** Start DATA SEGMENT **

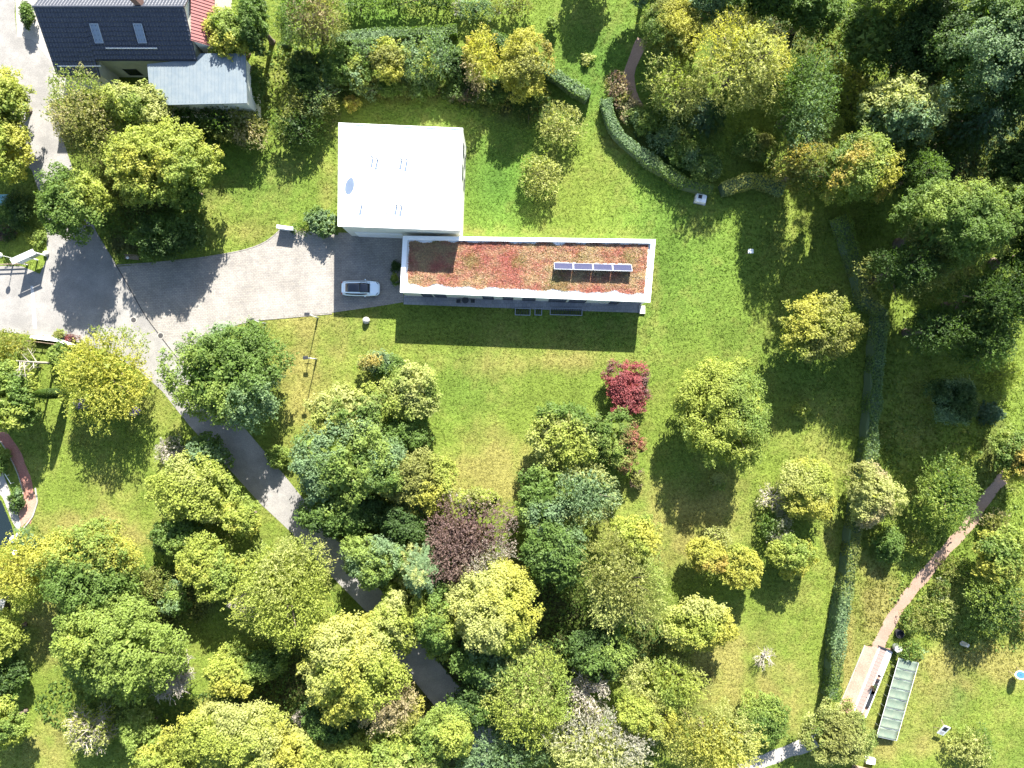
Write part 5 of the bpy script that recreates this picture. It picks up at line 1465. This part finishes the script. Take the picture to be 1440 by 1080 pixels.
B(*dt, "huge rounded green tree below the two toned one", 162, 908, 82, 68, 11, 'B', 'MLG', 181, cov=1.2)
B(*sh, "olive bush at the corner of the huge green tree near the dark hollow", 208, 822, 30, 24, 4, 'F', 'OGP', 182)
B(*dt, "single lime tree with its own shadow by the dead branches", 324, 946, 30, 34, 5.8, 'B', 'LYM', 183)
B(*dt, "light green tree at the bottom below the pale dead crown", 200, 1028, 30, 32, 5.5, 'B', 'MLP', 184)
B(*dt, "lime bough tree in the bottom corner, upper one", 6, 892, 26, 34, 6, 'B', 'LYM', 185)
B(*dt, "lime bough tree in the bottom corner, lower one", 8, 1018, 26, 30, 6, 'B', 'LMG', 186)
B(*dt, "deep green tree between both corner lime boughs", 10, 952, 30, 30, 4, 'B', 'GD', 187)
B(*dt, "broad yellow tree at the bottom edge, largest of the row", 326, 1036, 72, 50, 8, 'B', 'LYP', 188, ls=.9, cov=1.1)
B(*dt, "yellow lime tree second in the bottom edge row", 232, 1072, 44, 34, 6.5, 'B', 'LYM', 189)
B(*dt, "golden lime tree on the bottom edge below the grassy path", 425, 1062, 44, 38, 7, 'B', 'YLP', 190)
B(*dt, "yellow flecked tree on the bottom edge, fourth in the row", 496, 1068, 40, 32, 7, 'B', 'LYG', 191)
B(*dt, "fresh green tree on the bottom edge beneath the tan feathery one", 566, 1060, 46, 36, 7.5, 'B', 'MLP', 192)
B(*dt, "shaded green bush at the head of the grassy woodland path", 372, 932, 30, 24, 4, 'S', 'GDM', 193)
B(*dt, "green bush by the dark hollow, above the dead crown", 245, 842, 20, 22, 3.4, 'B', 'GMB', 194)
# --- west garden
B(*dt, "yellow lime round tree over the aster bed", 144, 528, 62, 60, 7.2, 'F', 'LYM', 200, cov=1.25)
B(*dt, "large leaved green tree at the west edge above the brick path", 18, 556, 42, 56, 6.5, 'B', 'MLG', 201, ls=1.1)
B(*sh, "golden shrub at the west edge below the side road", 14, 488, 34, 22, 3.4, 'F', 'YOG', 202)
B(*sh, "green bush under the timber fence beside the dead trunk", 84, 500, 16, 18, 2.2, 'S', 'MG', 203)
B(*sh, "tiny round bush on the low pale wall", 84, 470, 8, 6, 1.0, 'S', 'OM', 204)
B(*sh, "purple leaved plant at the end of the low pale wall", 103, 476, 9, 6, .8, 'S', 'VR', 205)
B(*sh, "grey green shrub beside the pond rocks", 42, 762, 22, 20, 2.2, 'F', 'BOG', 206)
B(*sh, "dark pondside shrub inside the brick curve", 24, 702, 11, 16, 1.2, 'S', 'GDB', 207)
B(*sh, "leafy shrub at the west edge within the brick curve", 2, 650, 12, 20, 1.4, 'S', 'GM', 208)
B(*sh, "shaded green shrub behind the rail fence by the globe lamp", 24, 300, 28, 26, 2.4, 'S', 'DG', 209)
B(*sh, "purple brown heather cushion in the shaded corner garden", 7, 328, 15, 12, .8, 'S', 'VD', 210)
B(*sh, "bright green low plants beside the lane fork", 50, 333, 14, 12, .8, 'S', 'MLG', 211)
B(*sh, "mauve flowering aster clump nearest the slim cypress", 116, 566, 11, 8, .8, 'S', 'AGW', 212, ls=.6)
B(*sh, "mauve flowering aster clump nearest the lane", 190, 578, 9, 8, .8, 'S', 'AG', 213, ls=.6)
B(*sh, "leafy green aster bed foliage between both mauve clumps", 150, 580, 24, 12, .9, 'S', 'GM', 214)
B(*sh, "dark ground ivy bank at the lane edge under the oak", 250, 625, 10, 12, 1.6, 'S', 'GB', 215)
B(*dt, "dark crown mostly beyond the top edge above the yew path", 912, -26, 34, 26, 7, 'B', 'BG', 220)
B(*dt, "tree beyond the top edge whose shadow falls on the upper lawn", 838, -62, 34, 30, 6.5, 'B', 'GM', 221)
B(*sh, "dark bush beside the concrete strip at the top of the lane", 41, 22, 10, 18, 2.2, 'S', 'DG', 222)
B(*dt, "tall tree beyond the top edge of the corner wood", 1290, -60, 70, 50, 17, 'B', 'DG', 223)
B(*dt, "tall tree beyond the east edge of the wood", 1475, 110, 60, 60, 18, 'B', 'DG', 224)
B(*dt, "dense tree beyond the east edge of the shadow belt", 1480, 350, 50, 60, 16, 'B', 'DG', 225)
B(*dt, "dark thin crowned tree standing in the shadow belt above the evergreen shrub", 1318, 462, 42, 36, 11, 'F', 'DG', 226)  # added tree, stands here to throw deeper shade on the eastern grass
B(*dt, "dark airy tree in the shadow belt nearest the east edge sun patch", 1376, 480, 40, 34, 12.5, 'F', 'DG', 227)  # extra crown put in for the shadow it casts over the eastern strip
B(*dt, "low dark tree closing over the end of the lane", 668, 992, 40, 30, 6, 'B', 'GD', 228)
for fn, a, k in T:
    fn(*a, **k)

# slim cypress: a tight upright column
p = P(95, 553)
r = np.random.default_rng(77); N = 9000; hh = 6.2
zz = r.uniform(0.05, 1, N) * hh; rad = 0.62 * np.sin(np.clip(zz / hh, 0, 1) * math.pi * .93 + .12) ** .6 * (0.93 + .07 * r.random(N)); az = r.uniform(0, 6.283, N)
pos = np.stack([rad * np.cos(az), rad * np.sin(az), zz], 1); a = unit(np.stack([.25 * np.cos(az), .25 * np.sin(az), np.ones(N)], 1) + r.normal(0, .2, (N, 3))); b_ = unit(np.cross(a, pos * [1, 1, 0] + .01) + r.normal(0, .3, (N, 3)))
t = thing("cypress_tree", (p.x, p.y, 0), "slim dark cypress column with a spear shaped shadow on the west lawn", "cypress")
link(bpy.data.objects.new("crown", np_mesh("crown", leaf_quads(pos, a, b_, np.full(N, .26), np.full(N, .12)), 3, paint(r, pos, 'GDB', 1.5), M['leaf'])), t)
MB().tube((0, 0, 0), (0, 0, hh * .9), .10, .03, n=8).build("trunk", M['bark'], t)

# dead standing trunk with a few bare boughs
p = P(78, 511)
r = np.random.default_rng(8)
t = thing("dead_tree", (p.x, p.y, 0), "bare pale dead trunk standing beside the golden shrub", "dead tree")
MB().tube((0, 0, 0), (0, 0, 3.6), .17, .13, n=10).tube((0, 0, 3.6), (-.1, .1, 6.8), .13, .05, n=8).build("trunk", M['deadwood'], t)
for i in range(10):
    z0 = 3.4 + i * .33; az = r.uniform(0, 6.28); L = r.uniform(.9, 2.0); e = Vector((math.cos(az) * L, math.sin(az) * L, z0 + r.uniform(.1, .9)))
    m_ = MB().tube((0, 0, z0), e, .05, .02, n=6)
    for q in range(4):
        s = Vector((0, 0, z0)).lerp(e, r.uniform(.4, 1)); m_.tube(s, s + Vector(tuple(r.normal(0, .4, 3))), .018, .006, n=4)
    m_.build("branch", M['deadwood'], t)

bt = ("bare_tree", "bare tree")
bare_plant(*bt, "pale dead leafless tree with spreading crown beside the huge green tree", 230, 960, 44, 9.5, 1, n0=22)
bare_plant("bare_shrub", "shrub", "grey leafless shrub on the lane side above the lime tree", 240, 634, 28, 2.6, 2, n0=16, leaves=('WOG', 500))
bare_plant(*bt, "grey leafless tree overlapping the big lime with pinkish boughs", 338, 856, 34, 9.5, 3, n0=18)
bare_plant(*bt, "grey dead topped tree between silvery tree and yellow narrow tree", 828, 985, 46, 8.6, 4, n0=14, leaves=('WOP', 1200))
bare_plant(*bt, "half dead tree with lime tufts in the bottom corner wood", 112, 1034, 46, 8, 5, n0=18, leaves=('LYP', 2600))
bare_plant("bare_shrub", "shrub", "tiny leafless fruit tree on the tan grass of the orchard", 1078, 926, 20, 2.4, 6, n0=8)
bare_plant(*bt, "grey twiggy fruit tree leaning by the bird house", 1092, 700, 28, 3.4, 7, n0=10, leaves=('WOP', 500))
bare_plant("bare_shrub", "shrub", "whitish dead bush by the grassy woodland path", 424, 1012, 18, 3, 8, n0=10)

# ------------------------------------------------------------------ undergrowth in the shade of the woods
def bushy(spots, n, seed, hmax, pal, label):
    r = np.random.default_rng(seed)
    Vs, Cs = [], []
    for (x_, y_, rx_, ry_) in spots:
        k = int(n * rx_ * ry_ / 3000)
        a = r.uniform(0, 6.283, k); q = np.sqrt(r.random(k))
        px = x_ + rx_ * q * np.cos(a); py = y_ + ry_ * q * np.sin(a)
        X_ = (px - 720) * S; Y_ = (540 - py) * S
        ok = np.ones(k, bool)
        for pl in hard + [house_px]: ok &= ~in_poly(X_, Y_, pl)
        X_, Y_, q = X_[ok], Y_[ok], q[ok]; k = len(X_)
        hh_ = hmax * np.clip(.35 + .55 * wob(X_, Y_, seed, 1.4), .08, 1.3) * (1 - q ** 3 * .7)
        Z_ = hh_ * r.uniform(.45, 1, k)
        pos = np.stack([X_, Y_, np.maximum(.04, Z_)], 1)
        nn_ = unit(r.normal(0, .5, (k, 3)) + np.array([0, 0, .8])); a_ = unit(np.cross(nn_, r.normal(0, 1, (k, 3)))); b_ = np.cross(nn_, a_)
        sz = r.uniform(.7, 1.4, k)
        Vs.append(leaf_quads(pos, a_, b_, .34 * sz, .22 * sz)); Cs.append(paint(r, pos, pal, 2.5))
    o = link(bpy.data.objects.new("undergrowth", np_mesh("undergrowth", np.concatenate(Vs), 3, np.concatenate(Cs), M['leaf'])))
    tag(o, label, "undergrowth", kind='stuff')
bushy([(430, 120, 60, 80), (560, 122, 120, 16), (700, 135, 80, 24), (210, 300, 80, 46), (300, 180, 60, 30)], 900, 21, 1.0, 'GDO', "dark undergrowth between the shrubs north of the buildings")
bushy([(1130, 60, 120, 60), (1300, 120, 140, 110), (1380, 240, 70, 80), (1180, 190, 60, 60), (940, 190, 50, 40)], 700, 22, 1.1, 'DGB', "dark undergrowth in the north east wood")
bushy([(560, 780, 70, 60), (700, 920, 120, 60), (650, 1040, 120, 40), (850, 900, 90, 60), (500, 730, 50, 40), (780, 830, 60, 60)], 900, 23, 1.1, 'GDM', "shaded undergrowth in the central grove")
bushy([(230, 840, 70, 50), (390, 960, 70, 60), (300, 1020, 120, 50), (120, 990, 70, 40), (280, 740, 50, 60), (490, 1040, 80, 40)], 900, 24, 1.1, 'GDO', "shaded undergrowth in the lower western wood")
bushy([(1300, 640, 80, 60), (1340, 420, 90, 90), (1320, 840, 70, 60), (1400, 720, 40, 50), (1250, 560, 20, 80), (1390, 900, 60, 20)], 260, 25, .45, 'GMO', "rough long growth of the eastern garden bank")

** End DATA SEGMENT **

__YOUR GOAL__
Determine how many lines of the data contain "nearest" and give nothing but that number.

__FULL RESPONSE__
3